(Ilustración: Mónica González)
(Ilustración: Mónica González)
Mario Ghibellini

En principio, la idea de un congresista encajándole un cabezazo a otro produce cierta desazón. Máxime, si ambos son de la misma bancada (y en consecuencia, se los tendría que presumir más bien marchando del brazo hacia el futuro que quieren construir) y, para colmo de males, la embestida se registra en los solemnes ambientes del Palacio Legislativo.

La reflexión viene a cuento, por supuesto, por el episodio protagonizado esta semana por los parlamentarios fujimoristas Israel Lazo y Federico Pariona en los pasillos del Congreso. Como se sabe, el miércoles pasado, efectivamente, el primero de ellos estimó conveniente dispensarle al segundo un señor molondrón en pleno rostro, a raíz de una aparente diferencia de opiniones sobre quién debió sostener el micro durante una actividad pública en la que los dos participaron recientemente en su región, Junín.

Lo que de primera intención aparece como un proceder censurable, sin embargo, nos mueve a extraer algunas conclusiones edificantes que queremos compartir con los lectores.

—Nada de karaokes—

Para empezar, es claro que la bancada de Fuerza Popular debería descartar la inclusión de eventuales sesiones de karaoke en el programa de los retiros que suele celebrar fuera de Lima. No vaya a ser que, con la natural disputa por el micro que se desata en esas oportunidades, lo que originalmente estuvo pensado como una dinámica de camaradería derive después de dos rondas de algarrobina en una trifulca cantinera.

En segundo lugar, ya que los ocasionales brotes de hostilidad parecen estar inexorablemente ligados al trajín legislativo (recordemos que la violencia física ha asomado en parlamentos de países tan disímiles como Japón, Ucrania o Nigeria), hay que saludar que por lo menos el congresista Lazo haya echado mano –o cabeza, para ser más exactos– de una forma muy peruana de, digamos, resolver conflictos. A diferencia del escasamente viril sopapo y el histérico jalón de mechas cultivados en otras latitudes, el cabezazo, en efecto, rezuma testosterona y hunde sus raíces en nuestra tradición.

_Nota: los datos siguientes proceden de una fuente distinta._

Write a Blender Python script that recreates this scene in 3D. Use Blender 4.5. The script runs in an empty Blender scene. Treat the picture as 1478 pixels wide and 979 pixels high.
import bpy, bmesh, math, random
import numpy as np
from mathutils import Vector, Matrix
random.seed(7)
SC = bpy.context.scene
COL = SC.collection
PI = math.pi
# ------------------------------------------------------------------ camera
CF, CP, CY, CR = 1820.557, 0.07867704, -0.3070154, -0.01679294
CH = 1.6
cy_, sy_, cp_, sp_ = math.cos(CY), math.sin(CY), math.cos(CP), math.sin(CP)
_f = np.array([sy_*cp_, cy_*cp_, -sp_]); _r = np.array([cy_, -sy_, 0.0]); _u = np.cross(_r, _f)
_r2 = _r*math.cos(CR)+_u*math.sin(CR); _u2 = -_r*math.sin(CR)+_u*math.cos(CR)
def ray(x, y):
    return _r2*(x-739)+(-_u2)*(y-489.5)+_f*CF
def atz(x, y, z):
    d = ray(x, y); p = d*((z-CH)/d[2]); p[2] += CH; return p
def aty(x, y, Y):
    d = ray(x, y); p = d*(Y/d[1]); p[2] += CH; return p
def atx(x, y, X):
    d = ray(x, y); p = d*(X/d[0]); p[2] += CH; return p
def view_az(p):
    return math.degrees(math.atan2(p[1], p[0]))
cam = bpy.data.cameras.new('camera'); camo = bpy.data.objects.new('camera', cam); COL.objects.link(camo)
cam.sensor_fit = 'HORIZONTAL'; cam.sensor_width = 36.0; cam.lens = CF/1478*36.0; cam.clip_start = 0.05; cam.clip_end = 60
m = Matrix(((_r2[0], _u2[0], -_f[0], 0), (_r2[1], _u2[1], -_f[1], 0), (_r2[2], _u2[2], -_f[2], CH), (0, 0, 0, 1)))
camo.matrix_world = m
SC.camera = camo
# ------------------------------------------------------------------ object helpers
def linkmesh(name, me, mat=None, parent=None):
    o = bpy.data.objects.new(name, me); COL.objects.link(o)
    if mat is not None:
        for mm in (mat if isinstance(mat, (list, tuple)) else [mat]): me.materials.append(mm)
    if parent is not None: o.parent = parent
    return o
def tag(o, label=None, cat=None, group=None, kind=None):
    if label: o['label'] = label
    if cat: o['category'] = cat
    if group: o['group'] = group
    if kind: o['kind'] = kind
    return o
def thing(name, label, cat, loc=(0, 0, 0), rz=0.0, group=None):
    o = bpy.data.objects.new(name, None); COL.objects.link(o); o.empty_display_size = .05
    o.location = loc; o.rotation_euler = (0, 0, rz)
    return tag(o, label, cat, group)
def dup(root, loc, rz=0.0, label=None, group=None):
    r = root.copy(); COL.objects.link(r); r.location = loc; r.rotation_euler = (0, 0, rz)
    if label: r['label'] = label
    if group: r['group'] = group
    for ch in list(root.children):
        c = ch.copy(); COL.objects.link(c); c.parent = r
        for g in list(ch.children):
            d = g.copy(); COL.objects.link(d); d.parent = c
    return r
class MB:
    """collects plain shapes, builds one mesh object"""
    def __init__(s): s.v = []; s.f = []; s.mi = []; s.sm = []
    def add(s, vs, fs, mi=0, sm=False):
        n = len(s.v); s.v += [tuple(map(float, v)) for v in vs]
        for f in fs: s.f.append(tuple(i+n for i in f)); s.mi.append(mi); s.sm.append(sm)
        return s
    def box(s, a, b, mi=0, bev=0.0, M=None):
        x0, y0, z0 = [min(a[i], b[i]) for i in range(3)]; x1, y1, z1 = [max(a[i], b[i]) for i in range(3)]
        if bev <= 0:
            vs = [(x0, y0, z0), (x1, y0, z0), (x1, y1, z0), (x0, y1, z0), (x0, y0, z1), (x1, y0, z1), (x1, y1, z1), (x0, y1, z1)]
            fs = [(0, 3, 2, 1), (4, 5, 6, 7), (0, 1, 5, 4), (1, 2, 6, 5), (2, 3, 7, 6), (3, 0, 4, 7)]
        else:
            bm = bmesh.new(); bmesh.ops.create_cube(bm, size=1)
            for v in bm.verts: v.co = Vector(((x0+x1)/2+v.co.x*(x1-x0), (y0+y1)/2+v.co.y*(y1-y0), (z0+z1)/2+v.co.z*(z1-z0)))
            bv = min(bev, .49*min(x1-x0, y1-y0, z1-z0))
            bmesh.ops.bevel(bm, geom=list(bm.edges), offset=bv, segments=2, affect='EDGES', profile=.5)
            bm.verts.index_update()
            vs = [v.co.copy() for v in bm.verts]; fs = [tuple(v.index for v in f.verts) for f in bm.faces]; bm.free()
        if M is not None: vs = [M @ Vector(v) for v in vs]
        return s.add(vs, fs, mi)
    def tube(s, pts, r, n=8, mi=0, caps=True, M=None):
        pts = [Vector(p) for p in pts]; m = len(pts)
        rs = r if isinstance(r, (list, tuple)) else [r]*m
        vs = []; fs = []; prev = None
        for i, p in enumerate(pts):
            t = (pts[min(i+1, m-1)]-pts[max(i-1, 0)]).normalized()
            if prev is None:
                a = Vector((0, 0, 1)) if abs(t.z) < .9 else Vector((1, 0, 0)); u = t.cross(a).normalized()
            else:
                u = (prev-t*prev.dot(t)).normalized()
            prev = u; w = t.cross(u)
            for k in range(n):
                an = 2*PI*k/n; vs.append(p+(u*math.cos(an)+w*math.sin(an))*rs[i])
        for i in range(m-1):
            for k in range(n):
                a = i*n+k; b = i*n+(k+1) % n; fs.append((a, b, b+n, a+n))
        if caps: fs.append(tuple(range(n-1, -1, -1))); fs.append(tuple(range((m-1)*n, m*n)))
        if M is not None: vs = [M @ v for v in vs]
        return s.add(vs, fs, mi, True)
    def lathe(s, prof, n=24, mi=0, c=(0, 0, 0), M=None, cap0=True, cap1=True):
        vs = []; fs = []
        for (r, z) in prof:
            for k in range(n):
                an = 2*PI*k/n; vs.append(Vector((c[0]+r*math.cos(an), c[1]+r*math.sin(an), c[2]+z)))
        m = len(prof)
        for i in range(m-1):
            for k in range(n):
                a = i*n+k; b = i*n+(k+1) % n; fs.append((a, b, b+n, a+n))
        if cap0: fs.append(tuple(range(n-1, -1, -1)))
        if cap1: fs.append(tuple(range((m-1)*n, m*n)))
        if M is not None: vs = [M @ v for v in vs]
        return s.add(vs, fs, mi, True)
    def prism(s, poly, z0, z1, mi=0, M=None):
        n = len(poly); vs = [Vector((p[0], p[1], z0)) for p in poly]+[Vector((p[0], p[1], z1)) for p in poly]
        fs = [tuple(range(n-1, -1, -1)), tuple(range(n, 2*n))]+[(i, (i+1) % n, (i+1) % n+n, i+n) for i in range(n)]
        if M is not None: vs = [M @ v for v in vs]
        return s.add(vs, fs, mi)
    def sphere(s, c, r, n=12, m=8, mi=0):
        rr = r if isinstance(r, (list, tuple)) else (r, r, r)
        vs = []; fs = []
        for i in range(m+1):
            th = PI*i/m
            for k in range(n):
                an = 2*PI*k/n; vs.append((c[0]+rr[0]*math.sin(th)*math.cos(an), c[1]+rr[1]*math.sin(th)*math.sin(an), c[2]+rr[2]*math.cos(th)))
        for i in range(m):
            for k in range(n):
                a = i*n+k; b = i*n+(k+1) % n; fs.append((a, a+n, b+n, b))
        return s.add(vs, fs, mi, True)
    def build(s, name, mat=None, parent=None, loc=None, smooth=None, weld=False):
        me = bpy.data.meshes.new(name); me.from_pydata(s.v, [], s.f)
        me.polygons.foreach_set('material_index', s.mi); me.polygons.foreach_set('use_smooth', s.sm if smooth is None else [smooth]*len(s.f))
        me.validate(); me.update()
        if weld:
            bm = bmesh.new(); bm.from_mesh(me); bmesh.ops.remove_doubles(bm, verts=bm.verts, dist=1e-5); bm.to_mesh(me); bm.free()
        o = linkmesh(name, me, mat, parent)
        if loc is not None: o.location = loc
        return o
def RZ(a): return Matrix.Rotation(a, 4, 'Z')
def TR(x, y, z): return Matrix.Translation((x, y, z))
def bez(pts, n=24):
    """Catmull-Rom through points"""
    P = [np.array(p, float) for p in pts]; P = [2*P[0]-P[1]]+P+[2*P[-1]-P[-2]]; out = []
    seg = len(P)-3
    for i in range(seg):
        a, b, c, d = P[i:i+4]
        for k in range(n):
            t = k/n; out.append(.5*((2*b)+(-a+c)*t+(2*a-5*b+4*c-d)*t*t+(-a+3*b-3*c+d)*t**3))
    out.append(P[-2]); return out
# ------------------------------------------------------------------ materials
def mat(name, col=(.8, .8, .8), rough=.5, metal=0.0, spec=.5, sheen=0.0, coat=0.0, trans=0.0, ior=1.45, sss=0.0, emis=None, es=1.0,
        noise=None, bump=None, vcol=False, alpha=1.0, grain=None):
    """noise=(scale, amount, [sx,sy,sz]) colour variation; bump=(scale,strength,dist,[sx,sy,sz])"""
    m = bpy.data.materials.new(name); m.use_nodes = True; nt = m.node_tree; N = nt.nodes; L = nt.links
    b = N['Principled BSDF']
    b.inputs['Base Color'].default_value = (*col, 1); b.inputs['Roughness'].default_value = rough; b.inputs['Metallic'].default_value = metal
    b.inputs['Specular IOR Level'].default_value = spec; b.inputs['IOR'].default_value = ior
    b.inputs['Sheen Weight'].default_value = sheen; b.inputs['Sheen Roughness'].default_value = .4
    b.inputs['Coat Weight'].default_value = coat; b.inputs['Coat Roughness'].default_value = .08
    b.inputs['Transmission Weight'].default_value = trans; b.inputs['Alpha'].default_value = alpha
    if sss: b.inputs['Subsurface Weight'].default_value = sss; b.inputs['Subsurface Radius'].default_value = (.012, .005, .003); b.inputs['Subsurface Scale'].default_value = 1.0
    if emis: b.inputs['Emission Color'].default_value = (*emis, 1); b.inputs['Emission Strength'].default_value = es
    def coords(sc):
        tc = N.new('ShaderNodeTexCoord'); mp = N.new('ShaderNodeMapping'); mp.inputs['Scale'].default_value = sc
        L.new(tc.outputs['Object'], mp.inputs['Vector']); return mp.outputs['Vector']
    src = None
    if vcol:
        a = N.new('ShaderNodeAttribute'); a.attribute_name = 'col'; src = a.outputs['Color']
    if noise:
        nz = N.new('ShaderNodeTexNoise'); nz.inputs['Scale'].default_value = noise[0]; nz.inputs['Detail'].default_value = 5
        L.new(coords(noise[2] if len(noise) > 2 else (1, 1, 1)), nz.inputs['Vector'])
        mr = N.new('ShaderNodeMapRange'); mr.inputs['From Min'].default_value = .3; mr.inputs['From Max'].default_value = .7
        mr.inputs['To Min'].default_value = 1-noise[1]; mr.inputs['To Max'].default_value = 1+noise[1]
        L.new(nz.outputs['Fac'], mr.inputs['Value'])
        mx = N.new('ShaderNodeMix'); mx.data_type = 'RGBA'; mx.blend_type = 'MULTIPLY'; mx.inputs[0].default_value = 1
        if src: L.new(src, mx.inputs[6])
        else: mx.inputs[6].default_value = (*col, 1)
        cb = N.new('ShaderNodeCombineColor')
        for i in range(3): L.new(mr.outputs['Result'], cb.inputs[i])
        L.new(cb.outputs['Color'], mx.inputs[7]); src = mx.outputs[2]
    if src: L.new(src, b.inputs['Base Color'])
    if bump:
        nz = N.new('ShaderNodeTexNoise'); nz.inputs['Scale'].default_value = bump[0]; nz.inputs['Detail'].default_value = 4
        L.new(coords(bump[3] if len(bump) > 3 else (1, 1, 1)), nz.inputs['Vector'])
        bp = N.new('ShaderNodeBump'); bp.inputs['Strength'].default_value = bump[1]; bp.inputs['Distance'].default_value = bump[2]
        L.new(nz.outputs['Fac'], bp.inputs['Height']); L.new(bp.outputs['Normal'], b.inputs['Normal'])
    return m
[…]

Los lectores maduros recordarán de seguro a ‘Roncayulo’, el criollo habitante de un callejón de un solo caño que Antonio Salim encarnaba en algún programa cómico de los setenta. Acompañado siempre de su equívoca comadre ‘doña Epidemia’, ese personaje representaba la quinta esencia del peruano empobrecido que se ganaba la vida como podía en la ciudad y amenazaba a cualquiera que quisiera impedírselo con “meterle la casposa”: una ingeniosa figura retórica para aludir precisamente al tipo de acometida frontal que Lazo ha practicado en estos días con su colega Pariona. El callejón, por lo demás, cambiaba constantemente de nombre –“de la última lona”, “de los nudistas” o “de la puñalada”–, pero presagiaba siempre el actual Hall de los Pasos Perdidos.

Vamos, ¿quién no ha visto alguna vez en los atolladeros del tráfico de Lima a dos connacionales dirimir la preferencia de una vía metiéndose recíprocamente la ‘casposa’? Exageran quizás, entonces, los que sostienen que la lucha ritual entre Huáscar y Atahualpa debió empezar con un cabezazo con mascaipacha, pero es innegable que el gesto en cuestión tiene algo de peruanidad telúrica y magnética que ahora el congresista de Fuerza Popular, de un solo cocacho, ha revitalizado.

En esa medida, si bien es cierto que, como ha aseverado la parlamentaria Milagros Salazar, “esto no se puede quedar así” –de hecho, en lo que concierne a Pariona, probablemente se hinche–, no exageremos tampoco nosotros y seamos patrióticamente benévolos a la hora de demandar una sanción para Lazo. Total, ya le pidió disculpas a su compañero de bancada y mucho, mucho daño no puede haber causado.